La musique peut évoquer celle d’un Rossini, mais sans contour dramatique particulier, d’une orchestration et de mélodies pouvant illustrer aussi bien le répertoire buffo que serio. À la tête de l’Orchestra del Teatro Petruzzelli di Bari, Sesto Quatrini est mesuré dans la gestion du volume, mais dès la première scène, la fosse devient plus solennelle, avec de grandes respirations. La partition s’avère par la suite inégale, enchaînant de longs récitatifs aux reliefs plus ou moins marqués, ainsi que quelques grands airs bien écrits, tour à tour élégiaques, virtuoses, brillants parfois, comme le finaldu deuxième acte. Le chef, qui remplace pour les deux représentations Fabio Luisi initialement programmé, ne démérite pas mais on peut imaginer que l’œuvre aurait pris davantage d’ampleur avec Luisi au pupitre, la musique ne prenant pas toute sa place ce soir.

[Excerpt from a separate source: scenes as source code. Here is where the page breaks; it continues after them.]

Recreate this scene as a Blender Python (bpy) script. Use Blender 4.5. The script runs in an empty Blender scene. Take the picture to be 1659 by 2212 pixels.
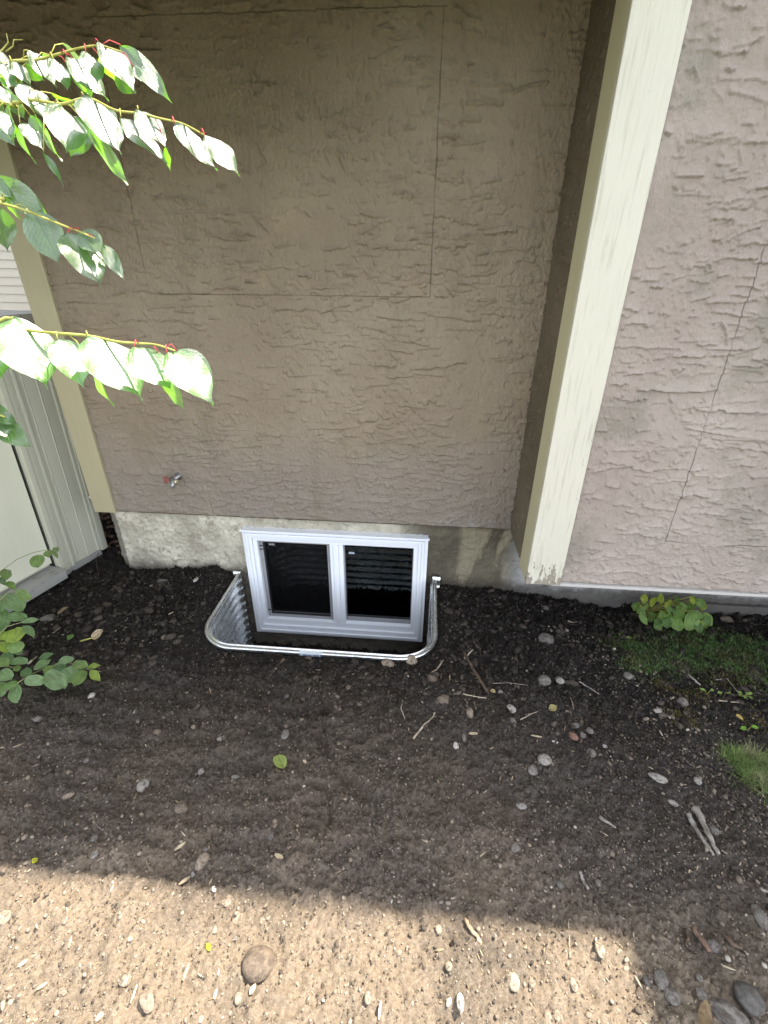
import bpy, bmesh, math, random
import numpy as np
from mathutils import Vector, Matrix
random.seed(7); rng = np.random.default_rng(7)
D = bpy.data; COL = bpy.context.scene.collection; SC = bpy.context.scene

# ---------------------------------------------------------------- camera
CAM = np.array([0.0, -2.25, 1.62])
RT = np.array([0.99653923, 0.08278021, 0.00755039])
UP = np.array([-0.04497788, 0.46060612, 0.88646432])
FW = np.array([-0.06990395, 0.88373607, -0.46273534])
FPX = 997.18; PW, PH = 1659.0, 2212.0
cd = D.cameras.new('camera'); cam = D.objects.new('camera', cd); COL.objects.link(cam)
cd.sensor_fit = 'HORIZONTAL'; cd.sensor_width = 36.0; cd.lens = FPX / PW * 36.0
cd.clip_start = 0.02; cd.clip_end = 500
cam.matrix_world = Matrix(((RT[0], UP[0], -FW[0], CAM[0]), (RT[1], UP[1], -FW[1], CAM[1]), (RT[2], UP[2], -FW[2], CAM[2]), (0, 0, 0, 1)))
SC.camera = cam
# ---------------------------------------------------------------- sky, sun, exposure
SUN = np.array([0.45, 0.22, 1.0]); SUN /= np.linalg.norm(SUN)
w = D.worlds.new('World'); SC.world = w; w.use_nodes = True
wn = w.node_tree.nodes; wl = w.node_tree.links
sky = wn.new('ShaderNodeTexSky'); sky.sky_type = 'NISHITA'; sky.sun_disc = False
sky.sun_elevation = math.asin(SUN[2]); sky.sun_rotation = math.atan2(SUN[0], SUN[1])
bg = wn['Background']; hs = wn.new('ShaderNodeHueSaturation'); hs.inputs['Saturation'].default_value = 0.28; wl.new(sky.outputs[0], hs.inputs['Color']); wl.new(hs.outputs[0], bg.inputs[0]); bg.inputs[1].default_value = 0.15
sl = D.lights.new('sun', 'SUN'); sl.energy = 2.9; sl.angle = math.radians(0.55); sl.color = (1.0, 0.91, 0.77)
so = D.objects.new('sun', sl); COL.objects.link(so)
so.rotation_euler = Vector(SUN).to_track_quat('Z', 'Y').to_euler(); so.location = (2, 3, 8)
vs = SC.view_settings; vs.view_transform = 'Standard'; vs.look = 'None'; vs.exposure = 2.32; vs.gamma = 1

# ---------------------------------------------------------------- helpers: placing
def ray(px, py):
    d = RT * ((px - PW / 2) / FPX) - UP * ((py - PH / 2) / FPX) + FW
    return d
def on_z(px, py, z):
    d = ray(px, py); return CAM + d * ((z - CAM[2]) / d[2])
def on_y(px, py, y=0.0):
    d = ray(px, py); return CAM + d * ((y - CAM[1]) / d[1])
def at_depth(px, py, dep):
    return CAM + ray(px, py) * dep
# ---------------------------------------------------------------- helpers: noise tile
def make_tile(n, lo, hi, beta, seed):
    r = np.random.default_rng(seed)
    f = np.fft.fftfreq(n) * n
    k = np.hypot(*np.meshgrid(f, f)); k[0, 0] = 1
    amp = k ** (-beta) * (k >= lo) * (k <= hi)
    t = np.real(np.fft.ifft2(np.fft.fft2(r.standard_normal((n, n))) * amp))
    return (t - t.mean()) / t.std()
T_BROAD = make_tile(512, 1, 200, 1.3, 1)
T_FINE = make_tile(512, 6, 256, 0.8, 2)
T_GRAN = make_tile(512, 12, 256, 0.35, 8)
T_MID = make_tile(512, 2, 120, 1.0, 3)
def smp(T, x, y, period):
    n = T.shape[0]; u = (np.asarray(x) / period * n) % n; v = (np.asarray(y) / period * n) % n
    i = np.floor(u).astype(int); j = np.floor(v).astype(int); fu = u - i; fv = v - j
    i %= n; j %= n; i2 = (i + 1) % n; j2 = (j + 1) % n
    return (T[j, i] * (1 - fu) * (1 - fv) + T[j, i2] * fu * (1 - fv) + T[j2, i] * (1 - fu) * fv + T[j2, i2] * fu * fv)
def sst(a, b, x):
    t = np.clip((np.asarray(x, float) - a) / (b - a), 0, 1); return t * t * (3 - 2 * t)
# ---------------------------------------------------------------- helpers: objects
def tag(o, label=None, cat=None, group=None, kind=None):
    if label: o['label'] = label
    if cat: o['category'] = cat
    if group: o['group'] = group
    if kind: o['kind'] = kind
    return o
def empty(name, loc=(0, 0, 0)):
    o = D.objects.new(name, None); o.location = loc; o.empty_display_size = 0.1; COL.objects.link(o); return o
def link(name, me, parent=None, mat=None, smooth=False):
    o = D.objects.new(name, me); COL.objects.link(o)
    if mat is not None: me.materials.append(mat)
    if parent is not None:
        o.parent = parent
        pl = Vector((0, 0, 0)); q = parent
        while q is not None: pl += q.location; q = q.parent
        o.location = -pl
    if smooth: me.polygons.foreach_set('use_smooth', [True] * len(me.polygons))
    return o
class MB:
    def __init__(s): s.v = []; s.f = []
    def box(s, x0, x1, y0, y1, z0, z1):
        n = len(s.v)
        s.v += [(x0, y0, z0), (x1, y0, z0), (x1, y1, z0), (x0, y1, z0), (x0, y0, z1), (x1, y0, z1), (x1, y1, z1), (x0, y1, z1)]
        s.f += [tuple(n + i for i in q) for q in ((0, 3, 2, 1), (4, 5, 6, 7), (0, 1, 5, 4), (1, 2, 6, 5), (2, 3, 7, 6), (3, 0, 4, 7))]
    def prism(s, poly, axis_fn, t0, t1):
        n = len(s.v); m = len(poly)
        s.v += [axis_fn(p, t0) for p in poly] + [axis_fn(p, t1) for p in poly]
        s.f += [tuple(n + i for i in range(m)), tuple(n + m + i for i in reversed(range(m)))]
        for i in range(m): j = (i + 1) % m; s.f.append((n + i, n + m + i, n + m + j, n + j))
    def tube(s, pts, rad, k=8, cap=True):
        pts = [np.array(p, float) for p in pts]; n0 = len(s.v); m = len(pts)
        rad = rad if hasattr(rad, '__len__') else [rad] * m
        prev = None
        for i, p in enumerate(pts):
            t = pts[min(i + 1, m - 1)] - pts[max(i - 1, 0)]; t /= (np.linalg.norm(t) + 1e-9)
            if prev is None:
                a = np.cross(t, (0, 0, 1.0));
                if np.linalg.norm(a) < .1: a = np.cross(t, (1.0, 0, 0))
            else: a = prev - t * np.dot(prev, t)
            a /= np.linalg.norm(a); prev = a; b = np.cross(t, a)
            for q in range(k):
                an = 2 * math.pi * q / k; s.v.append(tuple(p + rad[i] * (math.cos(an) * a + math.sin(an) * b)))
        for i in range(m - 1):
            for q in range(k):
                q2 = (q + 1) % k; s.f.append((n0 + i * k + q, n0 + i * k + q2, n0 + (i + 1) * k + q2, n0 + (i + 1) * k + q))
        if cap:
            s.f.append(tuple(n0 + q for q in reversed(range(k)))); s.f.append(tuple(n0 + (m - 1) * k + q for q in range(k)))
    def lathe(s, prof, c, ax, k=20):
        ax = np.array(ax, float); ax /= np.linalg.norm(ax); a = np.cross(ax, (0, 0, 1.0))
        if np.linalg.norm(a) < .1: a = np.cross(ax, (1.0, 0, 0))
        a /= np.linalg.norm(a); b = np.cross(ax, a); n0 = len(s.v)
        for (r, h) in prof:
            for q in range(k):
                an = 2 * math.pi * q / k; s.v.append(tuple(np.array(c) + ax * h + r * (math.cos(an) * a + math.sin(an) * b)))
        for i in range(len(prof) - 1):
            for q in range(k):
                q2 = (q + 1) % k; s.f.append((n0 + i * k + q, n0 + i * k + q2, n0 + (i + 1) * k + q2, n0 + (i + 1) * k + q))
        s.f.append(tuple(n0 + q for q in reversed(range(k)))); s.f.append(tuple(n0 + (len(prof) - 1) * k + q for q in range(k)))
    def build(s, name, mat, parent=None, smooth=False, bevel=0):
        me = D.meshes.new(name); me.from_pydata(s.v, [], s.f); me.update()
        o = link(name, me, parent, mat, smooth)
        if bevel:
            m = o.modifiers.new('bevel', 'BEVEL'); m.width = bevel; m.segments = 2; m.limit_method = 'ANGLE'; m.angle_limit = 0.6
        if smooth or bevel:
            me.polygons.foreach_set('use_smooth', [True] * len(me.polygons))
            bm = bmesh.new(); bm.from_mesh(me); bmesh.ops.recalc_face_normals(bm, faces=bm.faces); bm.to_mesh(me); bm.free()
            if bevel: m2 = o.modifiers.new('wn', 'WEIGHTED_NORMAL'); m2.keep_sharp = False
        return o
def np_mesh(name, V, F):
    """V (n,3), F (m,k) arrays"""
    me = D.meshes.new(name); V = np.ascontiguousarray(V, np.float32); F = np.ascontiguousarray(F, np.int32)
    k = F.shape[1]; me.vertices.add(len(V)); me.vertices.foreach_set('co', V.ravel())
    me.loops.add(F.size); me.loops.foreach_set('vertex_index', F.ravel())
    me.polygons.add(len(F)); me.polygons.foreach_set('loop_start', np.arange(0, F.size, k, dtype=np.int32))
    me.polygons.foreach_set('loop_total', np.full(len(F), k, np.int32))
    me.update(calc_edges=True); me.validate(); return me
def grid_faces(nx, ny, keep=None):
    i, j = np.meshgrid(np.arange(nx - 1), np.arange(ny - 1)); a = (j * nx + i)
    F = np.stack([a, a + 1, a + 1 + nx, a + nx], -1)
    if keep is not None: return F[keep]
    return F.reshape(-1, 4)
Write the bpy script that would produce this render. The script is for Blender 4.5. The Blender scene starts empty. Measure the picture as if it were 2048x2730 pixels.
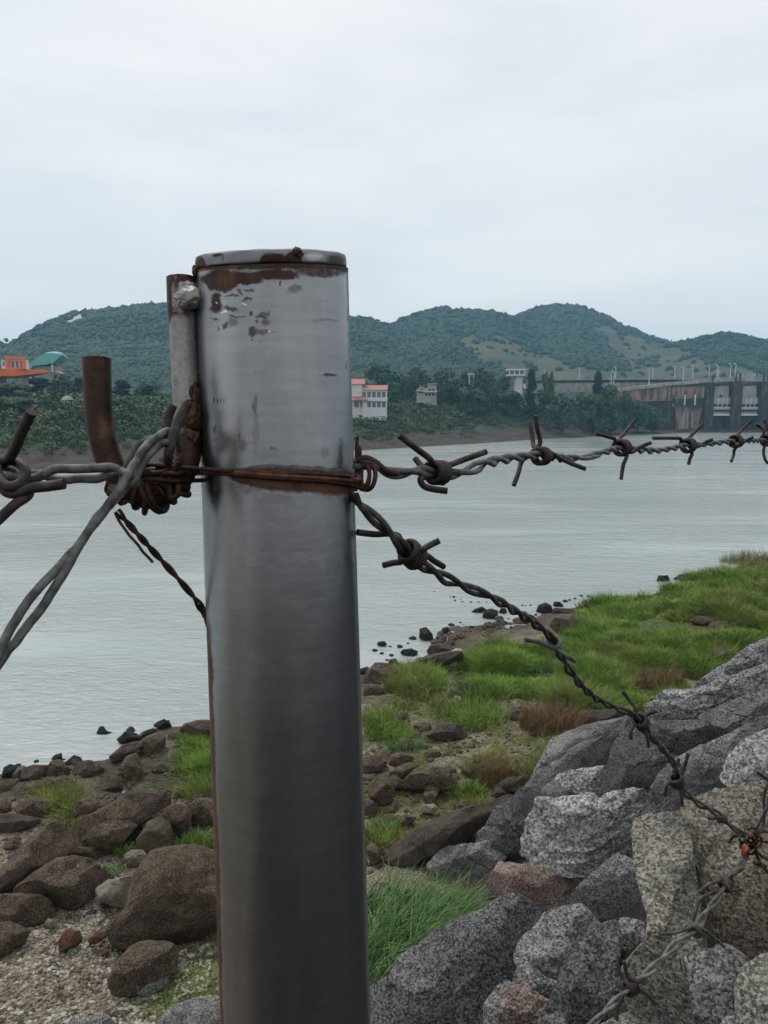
import bpy, bmesh, math, random
import numpy as np
from mathutils import Vector, Matrix

# ------------------------------------------------------------------ camera, world, sun
sc = bpy.context.scene
rng = np.random.default_rng(11)
random.seed(5)
W0, H0, F = 2048.0, 2730.0, 2102.0
EYE = np.array([0.0, 0.0, 10.0])
PITCH = math.atan(280.0 / F)                     # horizon lies above the middle of the picture
FW = np.array([0.0, math.cos(PITCH), -math.sin(PITCH)])
RT = np.array([1.0, 0.0, 0.0])
UP = np.array([0.0, math.sin(PITCH), math.cos(PITCH)])
cd = bpy.data.cameras.new('camera')
cam = bpy.data.objects.new('camera', cd)
sc.collection.objects.link(cam)
cam.location = EYE
cam.rotation_euler = (math.pi / 2 - PITCH, 0, 0)
cd.sensor_fit = 'VERTICAL'
cd.sensor_height = 24.0
cd.sensor_width = 24.0
cd.lens = 24.0 * F / H0
cd.clip_start = 0.02
cd.clip_end = 9000.0
sc.camera = cam

SUN_EL, SUN_AZ = math.radians(58), math.radians(-38)     # azimuth from +Y, to the left of the view
wd = bpy.data.worlds.new("World"); sc.world = wd; wd.use_nodes = True
nt = wd.node_tree; nt.nodes.clear()
out = nt.nodes.new('ShaderNodeOutputWorld')
bg1 = nt.nodes.new('ShaderNodeBackground'); bg2 = nt.nodes.new('ShaderNodeBackground')
sky = nt.nodes.new('ShaderNodeTexSky'); sky.sky_type = 'NISHITA'; sky.sun_disc = False
sky.sun_elevation = SUN_EL; sky.sun_rotation = SUN_AZ
nt.links.new(sky.outputs[0], bg1.inputs[0]); bg1.inputs[1].default_value = 0.10
tc = nt.nodes.new('ShaderNodeTexCoord'); mp = nt.nodes.new('ShaderNodeMapping')
mp.inputs['Scale'].default_value = (1.3, 1.3, 5.5); mp.inputs['Rotation'].default_value = (0.06, 0.05, 0.4)
nz = nt.nodes.new('ShaderNodeTexNoise'); nz.inputs['Scale'].default_value = 1.7
nz.inputs['Detail'].default_value = 6; nz.inputs['Roughness'].default_value = 0.5
nz.inputs['Distortion'].default_value = 0.4
cr = nt.nodes.new('ShaderNodeValToRGB')
cr.color_ramp.elements[0].position = 0.30; cr.color_ramp.elements[0].color = (0.745, 0.785, 0.83, 1)
cr.color_ramp.elements[1].position = 0.72; cr.color_ramp.elements[1].color = (0.95, 0.95, 0.95, 1)
e = cr.color_ramp.elements.new(0.52); e.color = (0.86, 0.878, 0.895, 1)
nt.links.new(tc.outputs['Generated'], mp.inputs[0]); nt.links.new(mp.outputs[0], nz.inputs[0])
nt.links.new(nz.outputs[0], cr.inputs[0]); nt.links.new(cr.outputs[0], bg2.inputs[0])
bg2.inputs[1].default_value = 1.0
mx = nt.nodes.new('ShaderNodeMixShader'); mx.inputs[0].default_value = 0.94
nt.links.new(bg1.outputs[0], mx.inputs[1]); nt.links.new(bg2.outputs[0], mx.inputs[2])
nt.links.new(mx.outputs[0], out.inputs[0])

sl = bpy.data.lights.new('sun', 'SUN'); sl.energy = 1.5; sl.angle = math.radians(12); sl.color = (1, 0.96, 0.9)
so = bpy.data.objects.new('sun', sl); sc.collection.objects.link(so)
sdir = Vector((math.sin(SUN_AZ) * math.cos(SUN_EL), math.cos(SUN_AZ) * math.cos(SUN_EL), math.sin(SUN_EL)))
so.rotation_euler = sdir.to_track_quat('Z', 'Y').to_euler()
sc.view_settings.view_transform = 'Standard'; sc.view_settings.look = 'None'
sc.view_settings.exposure = 0.10; sc.view_settings.gamma = 1.0
sc.render.engine = 'CYCLES'
sc.cycles.use_denoising = True
sc.cycles.volume_bounces = 0
sc.cycles.max_bounces = 6; sc.cycles.diffuse_bounces = 2; sc.cycles.glossy_bounces = 3
sc.cycles.transparent_max_bounces = 4

# ------------------------------------------------------------------ helpers
def P(px, py, d):
    return EYE + d * (FW + RT * ((px - 1024) / F) - UP * ((py - 1365) / F))

def proj(p):
    q = np.asarray(p) - EYE
    z = q @ FW
    return 1024 + F * (q @ RT) / z, 1365 - F * (q @ UP) / z, z

_perm = np.random.default_rng(3).permutation(4096)
_val = np.random.default_rng(4).random(4096) * 2 - 1
def _h(ix, iy, iz):
    return _val[_perm[(_perm[(_perm[ix & 4095] + iy) & 4095] + iz) & 4095]]
def vnoise(x, y, z):
    x, y, z = np.broadcast_arrays(np.asarray(x, float), np.asarray(y, float), np.asarray(z, float))
    ix, iy, iz = (np.floor(a).astype(np.int64) for a in (x, y, z))
    fx, fy, fz = x - ix, y - iy, z - iz
    fx, fy, fz = (f * f * f * (f * (f * 6 - 15) + 10) for f in (fx, fy, fz))
    r = 0
    for dx in (0, 1):
        wx = fx if dx else 1 - fx
        for dy in (0, 1):
            wy = fy if dy else 1 - fy
            for dz in (0, 1):
                wz = fz if dz else 1 - fz
                r = r + wx * wy * wz * _h(ix + dx, iy + dy, iz + dz)
    return r
def fbm(x, y, z, oct=4, gain=.5):
    s = 0; a = 1; t = 0
    for o in range(oct):
        s = s + a * vnoise(x * 2**o + 17.3 * o, y * 2**o - 9.1 * o, z * 2**o + 3.7 * o); t += a; a *= gain
    return s / t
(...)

Le compositeur a écrit quatre parties vocales à peu près d’égale importance. Lors de cette seconde soirée, le rôle-titre est défendu par Carmela Remigio qui avait dû renoncer à sa participation à la première pour des raisons de santé. Le soprano met du mordant dans les récitatifs, aux accents de vraie tragédienne, puis de la douceur dans les cantilènes mais encore de la fureur dans ses quelques passages plus agités. Son air du deuxième acte, Figlio mio, vendetta avrai, introduit puis accompagné par la harpe, est d’une grande musicalité. Elle met un engagement personnel et soutenu tout au long de la représentation. Après le dénouement sanglant de l’intrigue, c’est encore Ecuba qui a le mot de la fin, à nouveau pleine de fureur dans ses imprécations. Son rire conclusif tire vers la folie – une performance d’un grand impact vocal et visuel qui déclenche les brava du public. Dans le rôle de sa fille Polissena, le soprano Roberta Mantegna dispose de moyens opulents, une puissance au service de la musique. Le timbre est devenu cependant plus agressif ces dernières années, montrant quelques tensions dans l’extrême aigu, la couleur est moins séduisante sauf dans les passages en mezza voce. Son entrée Oppresse dal dolore évoque davantage Cherubini ou Spontini que Rossini. Très peu développé, le troisième rôle féminin est Teona, chanté par Martina Gresia, voix discrète, voire curieusement quasi-éteinte en fin de spectacle.

Les deux rôles masculins, écrits pour ténors, exigent à la fois virtuosité et large étendue vocale. Mert Süngü en Priamo, mari d’Ecuba, affronte avec vaillance son premier air, Pari a te, qui présente une structure classique belcantiste de cavatine, suivie d’une cabalette. Les graves sont correctement exprimés, il fait preuve d’une certaine souplesse, bien que la voix bouge un peu et que le volume est malheureusement réduit pour ce vaste espace extérieur. L’autre ténor, Norman Reinhardt, montre en Achille ses capacités de chant orné et de gestion des grands écarts dans sa cantilène d’entrée, I miei voti appaga, suivie de la difficile cabalette Là nel bollor dell’armi. La puissance est également mesurée, mais la couleur vocale de ce chanteur d’école américaine peut évoquer celle de Gregory Kunde, son glorieux aîné, en ce qui concerne la période belcantiste de ce dernier, il y a une vingtaine d’années. Dirigé par Corrado Casati, le Coro del Teatro Municipale di Piacenza, hommes à gauche en noir et femmes à droite en robe violette et voile noir, se montrent bien chantants, homogènes et disciplinés du point de vue du rythme.